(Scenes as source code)
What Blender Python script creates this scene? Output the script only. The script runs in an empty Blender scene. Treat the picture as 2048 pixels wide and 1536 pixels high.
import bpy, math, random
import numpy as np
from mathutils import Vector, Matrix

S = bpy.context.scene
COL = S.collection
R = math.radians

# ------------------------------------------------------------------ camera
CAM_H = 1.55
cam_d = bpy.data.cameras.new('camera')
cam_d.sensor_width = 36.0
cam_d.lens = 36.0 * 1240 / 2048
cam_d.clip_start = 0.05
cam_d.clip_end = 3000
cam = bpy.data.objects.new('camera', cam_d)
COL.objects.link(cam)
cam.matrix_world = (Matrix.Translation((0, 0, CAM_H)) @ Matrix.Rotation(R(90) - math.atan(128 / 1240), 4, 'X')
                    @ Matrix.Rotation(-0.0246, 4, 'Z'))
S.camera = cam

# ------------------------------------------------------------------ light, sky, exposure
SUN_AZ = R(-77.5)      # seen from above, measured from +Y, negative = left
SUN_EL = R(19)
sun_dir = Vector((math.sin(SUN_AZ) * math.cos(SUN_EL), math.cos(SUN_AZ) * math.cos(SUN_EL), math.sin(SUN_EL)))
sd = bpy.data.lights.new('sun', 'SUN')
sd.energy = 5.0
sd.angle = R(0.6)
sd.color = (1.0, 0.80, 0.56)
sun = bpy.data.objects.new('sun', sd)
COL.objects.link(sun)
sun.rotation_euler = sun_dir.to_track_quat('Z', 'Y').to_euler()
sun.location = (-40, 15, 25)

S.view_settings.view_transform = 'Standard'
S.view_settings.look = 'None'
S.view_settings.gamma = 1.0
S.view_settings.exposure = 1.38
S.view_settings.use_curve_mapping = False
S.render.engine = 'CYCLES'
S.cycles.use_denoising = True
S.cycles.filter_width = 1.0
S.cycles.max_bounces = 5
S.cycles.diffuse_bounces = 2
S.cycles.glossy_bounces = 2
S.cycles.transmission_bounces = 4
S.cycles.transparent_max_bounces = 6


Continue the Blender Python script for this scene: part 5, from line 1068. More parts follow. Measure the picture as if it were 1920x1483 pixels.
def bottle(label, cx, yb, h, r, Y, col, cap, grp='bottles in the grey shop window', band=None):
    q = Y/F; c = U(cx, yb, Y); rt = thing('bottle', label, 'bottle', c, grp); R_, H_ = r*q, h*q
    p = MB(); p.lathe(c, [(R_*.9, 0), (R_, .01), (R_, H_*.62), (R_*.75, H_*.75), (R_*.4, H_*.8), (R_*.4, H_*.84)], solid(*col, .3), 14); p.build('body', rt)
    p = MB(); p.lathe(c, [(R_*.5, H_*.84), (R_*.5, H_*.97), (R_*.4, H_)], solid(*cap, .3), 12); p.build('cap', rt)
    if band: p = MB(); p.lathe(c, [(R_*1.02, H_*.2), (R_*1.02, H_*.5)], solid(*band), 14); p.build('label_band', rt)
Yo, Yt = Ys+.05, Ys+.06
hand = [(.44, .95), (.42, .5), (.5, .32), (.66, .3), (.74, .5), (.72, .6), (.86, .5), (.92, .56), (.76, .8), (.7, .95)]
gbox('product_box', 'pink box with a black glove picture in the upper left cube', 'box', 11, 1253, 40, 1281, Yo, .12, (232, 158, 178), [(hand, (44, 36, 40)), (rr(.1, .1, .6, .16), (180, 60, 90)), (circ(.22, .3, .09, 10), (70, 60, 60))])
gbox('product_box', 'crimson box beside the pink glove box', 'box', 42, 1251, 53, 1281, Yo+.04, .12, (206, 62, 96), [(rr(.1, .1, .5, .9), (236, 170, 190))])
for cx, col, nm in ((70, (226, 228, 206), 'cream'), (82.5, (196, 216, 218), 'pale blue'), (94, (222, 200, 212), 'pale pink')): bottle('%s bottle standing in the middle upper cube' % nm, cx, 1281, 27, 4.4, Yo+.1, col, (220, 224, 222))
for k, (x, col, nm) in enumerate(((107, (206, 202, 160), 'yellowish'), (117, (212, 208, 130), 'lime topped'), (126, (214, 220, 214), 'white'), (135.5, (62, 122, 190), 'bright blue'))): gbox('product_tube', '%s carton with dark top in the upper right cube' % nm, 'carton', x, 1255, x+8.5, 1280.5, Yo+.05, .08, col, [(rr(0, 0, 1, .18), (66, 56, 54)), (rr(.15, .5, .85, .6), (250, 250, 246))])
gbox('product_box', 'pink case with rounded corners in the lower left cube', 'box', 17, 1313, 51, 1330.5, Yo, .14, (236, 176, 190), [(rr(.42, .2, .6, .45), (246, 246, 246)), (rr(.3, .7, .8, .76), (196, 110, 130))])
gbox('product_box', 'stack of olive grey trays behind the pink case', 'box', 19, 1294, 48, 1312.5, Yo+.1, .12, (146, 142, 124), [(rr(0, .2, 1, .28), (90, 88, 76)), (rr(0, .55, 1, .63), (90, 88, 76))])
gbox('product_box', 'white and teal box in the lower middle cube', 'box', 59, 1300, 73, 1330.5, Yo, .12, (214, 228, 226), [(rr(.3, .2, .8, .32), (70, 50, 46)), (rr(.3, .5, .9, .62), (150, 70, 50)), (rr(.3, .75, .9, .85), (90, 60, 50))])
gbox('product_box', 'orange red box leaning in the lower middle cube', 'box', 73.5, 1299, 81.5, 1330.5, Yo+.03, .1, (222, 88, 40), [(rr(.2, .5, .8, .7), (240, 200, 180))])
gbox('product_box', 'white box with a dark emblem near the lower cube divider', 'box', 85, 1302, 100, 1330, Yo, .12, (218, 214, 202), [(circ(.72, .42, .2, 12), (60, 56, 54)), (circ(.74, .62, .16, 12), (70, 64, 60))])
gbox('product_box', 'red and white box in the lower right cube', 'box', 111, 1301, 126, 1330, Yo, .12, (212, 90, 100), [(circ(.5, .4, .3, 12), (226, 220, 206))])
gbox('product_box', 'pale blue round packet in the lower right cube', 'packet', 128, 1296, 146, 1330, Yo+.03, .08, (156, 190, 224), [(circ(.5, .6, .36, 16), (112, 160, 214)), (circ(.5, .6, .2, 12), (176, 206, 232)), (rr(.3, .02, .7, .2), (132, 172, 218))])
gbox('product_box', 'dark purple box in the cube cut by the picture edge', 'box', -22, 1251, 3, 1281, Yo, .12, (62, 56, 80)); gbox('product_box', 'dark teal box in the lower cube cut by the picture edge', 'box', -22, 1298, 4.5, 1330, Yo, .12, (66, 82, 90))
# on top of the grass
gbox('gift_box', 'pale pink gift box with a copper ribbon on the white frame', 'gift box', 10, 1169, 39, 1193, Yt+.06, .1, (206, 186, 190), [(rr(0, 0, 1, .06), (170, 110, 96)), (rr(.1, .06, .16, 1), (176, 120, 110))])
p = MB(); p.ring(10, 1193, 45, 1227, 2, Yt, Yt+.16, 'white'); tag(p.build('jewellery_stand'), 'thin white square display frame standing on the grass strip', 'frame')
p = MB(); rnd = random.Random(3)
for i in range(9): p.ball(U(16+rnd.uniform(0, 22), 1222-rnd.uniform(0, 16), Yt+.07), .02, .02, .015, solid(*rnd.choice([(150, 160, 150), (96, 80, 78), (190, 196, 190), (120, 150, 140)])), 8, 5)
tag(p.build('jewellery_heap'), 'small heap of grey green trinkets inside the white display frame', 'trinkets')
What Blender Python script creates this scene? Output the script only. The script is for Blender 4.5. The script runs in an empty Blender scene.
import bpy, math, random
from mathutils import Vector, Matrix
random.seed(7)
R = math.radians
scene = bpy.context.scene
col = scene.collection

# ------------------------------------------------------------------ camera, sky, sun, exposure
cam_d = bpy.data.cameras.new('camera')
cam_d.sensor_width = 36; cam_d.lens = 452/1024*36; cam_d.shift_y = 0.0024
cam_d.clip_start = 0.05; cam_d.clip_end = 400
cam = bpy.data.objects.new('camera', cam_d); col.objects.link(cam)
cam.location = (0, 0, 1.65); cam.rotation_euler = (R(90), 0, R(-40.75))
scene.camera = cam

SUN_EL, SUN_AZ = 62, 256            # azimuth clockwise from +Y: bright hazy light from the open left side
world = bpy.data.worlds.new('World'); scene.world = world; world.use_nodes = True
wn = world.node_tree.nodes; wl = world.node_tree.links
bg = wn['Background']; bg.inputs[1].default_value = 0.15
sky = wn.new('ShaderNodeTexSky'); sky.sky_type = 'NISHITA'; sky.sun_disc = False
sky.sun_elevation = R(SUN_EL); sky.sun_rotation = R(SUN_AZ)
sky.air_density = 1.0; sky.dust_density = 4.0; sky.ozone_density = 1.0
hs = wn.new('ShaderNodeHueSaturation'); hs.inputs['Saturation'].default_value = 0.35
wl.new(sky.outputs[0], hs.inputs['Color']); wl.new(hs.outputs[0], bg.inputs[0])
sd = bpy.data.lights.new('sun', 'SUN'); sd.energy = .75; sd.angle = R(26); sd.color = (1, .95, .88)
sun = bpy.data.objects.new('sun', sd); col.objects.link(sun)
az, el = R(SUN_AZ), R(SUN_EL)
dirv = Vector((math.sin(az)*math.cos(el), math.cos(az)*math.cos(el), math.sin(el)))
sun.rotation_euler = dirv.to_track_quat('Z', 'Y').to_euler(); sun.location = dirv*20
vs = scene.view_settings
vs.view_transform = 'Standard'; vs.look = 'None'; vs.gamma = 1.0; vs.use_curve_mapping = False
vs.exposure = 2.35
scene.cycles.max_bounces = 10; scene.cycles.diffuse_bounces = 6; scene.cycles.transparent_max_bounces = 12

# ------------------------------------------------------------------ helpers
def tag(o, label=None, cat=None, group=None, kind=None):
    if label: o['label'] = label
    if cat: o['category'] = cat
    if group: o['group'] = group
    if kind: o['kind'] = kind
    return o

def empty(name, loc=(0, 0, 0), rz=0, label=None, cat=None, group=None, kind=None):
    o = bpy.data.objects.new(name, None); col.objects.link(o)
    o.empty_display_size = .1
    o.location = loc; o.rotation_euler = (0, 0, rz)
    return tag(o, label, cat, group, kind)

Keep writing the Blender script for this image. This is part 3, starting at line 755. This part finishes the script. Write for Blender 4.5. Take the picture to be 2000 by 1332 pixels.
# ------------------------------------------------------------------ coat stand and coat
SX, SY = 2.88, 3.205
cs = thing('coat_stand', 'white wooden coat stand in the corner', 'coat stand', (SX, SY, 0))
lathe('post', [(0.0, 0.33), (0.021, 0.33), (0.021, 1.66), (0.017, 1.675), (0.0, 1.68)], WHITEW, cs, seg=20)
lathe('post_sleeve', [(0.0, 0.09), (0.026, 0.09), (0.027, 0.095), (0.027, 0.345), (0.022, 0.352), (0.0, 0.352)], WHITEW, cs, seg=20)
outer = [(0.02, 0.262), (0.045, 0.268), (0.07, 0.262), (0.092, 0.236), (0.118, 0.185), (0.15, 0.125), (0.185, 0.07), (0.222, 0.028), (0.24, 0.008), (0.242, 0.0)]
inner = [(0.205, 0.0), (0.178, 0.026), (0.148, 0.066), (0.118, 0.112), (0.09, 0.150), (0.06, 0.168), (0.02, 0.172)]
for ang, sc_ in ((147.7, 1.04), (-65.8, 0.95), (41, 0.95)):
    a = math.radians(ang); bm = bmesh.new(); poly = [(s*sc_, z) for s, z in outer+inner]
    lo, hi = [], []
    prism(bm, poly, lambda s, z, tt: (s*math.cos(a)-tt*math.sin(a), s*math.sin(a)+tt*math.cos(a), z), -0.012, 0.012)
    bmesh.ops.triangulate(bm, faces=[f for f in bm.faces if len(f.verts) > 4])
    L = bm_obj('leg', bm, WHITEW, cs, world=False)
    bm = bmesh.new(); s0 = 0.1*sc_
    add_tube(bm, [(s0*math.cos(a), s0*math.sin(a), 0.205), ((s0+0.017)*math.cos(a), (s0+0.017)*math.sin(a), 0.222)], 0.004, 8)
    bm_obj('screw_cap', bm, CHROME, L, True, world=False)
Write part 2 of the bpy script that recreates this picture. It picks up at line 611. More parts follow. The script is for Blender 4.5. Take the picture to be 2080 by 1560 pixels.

EXERCISE INSTRUCTIONS: Copy, please, every line from the start of the entries down to the line that holds "S.cycles.transparent_max_bounces = 6", with both of those lines included and no others.

COMPLETED EXERCISE:
What Blender Python script creates this scene? Output the script only. The script runs in an empty Blender scene. Treat the picture as 2048 pixels wide and 1536 pixels high.
import bpy, math, random
import numpy as np
from mathutils import Vector, Matrix

S = bpy.context.scene
COL = S.collection
R = math.radians

# ------------------------------------------------------------------ camera
CAM_H = 1.55
cam_d = bpy.data.cameras.new('camera')
cam_d.sensor_width = 36.0
cam_d.lens = 36.0 * 1240 / 2048
cam_d.clip_start = 0.05
cam_d.clip_end = 3000
cam = bpy.data.objects.new('camera', cam_d)
COL.objects.link(cam)
cam.matrix_world = (Matrix.Translation((0, 0, CAM_H)) @ Matrix.Rotation(R(90) - math.atan(128 / 1240), 4, 'X')
                    @ Matrix.Rotation(-0.0246, 4, 'Z'))
S.camera = cam

# ------------------------------------------------------------------ light, sky, exposure
SUN_AZ = R(-77.5)      # seen from above, measured from +Y, negative = left
SUN_EL = R(19)
sun_dir = Vector((math.sin(SUN_AZ) * math.cos(SUN_EL), math.cos(SUN_AZ) * math.cos(SUN_EL), math.sin(SUN_EL)))
sd = bpy.data.lights.new('sun', 'SUN')
sd.energy = 5.0
sd.angle = R(0.6)
sd.color = (1.0, 0.80, 0.56)
sun = bpy.data.objects.new('sun', sd)
COL.objects.link(sun)
sun.rotation_euler = sun_dir.to_track_quat('Z', 'Y').to_euler()
sun.location = (-40, 15, 25)

S.view_settings.view_transform = 'Standard'
S.view_settings.look = 'None'
S.view_settings.gamma = 1.0
S.view_settings.exposure = 1.38
S.view_settings.use_curve_mapping = False
S.render.engine = 'CYCLES'
S.cycles.use_denoising = True
S.cycles.filter_width = 1.0
S.cycles.max_bounces = 5
S.cycles.diffuse_bounces = 2
S.cycles.glossy_bounces = 2
S.cycles.transmission_bounces = 4
S.cycles.transparent_max_bounces = 6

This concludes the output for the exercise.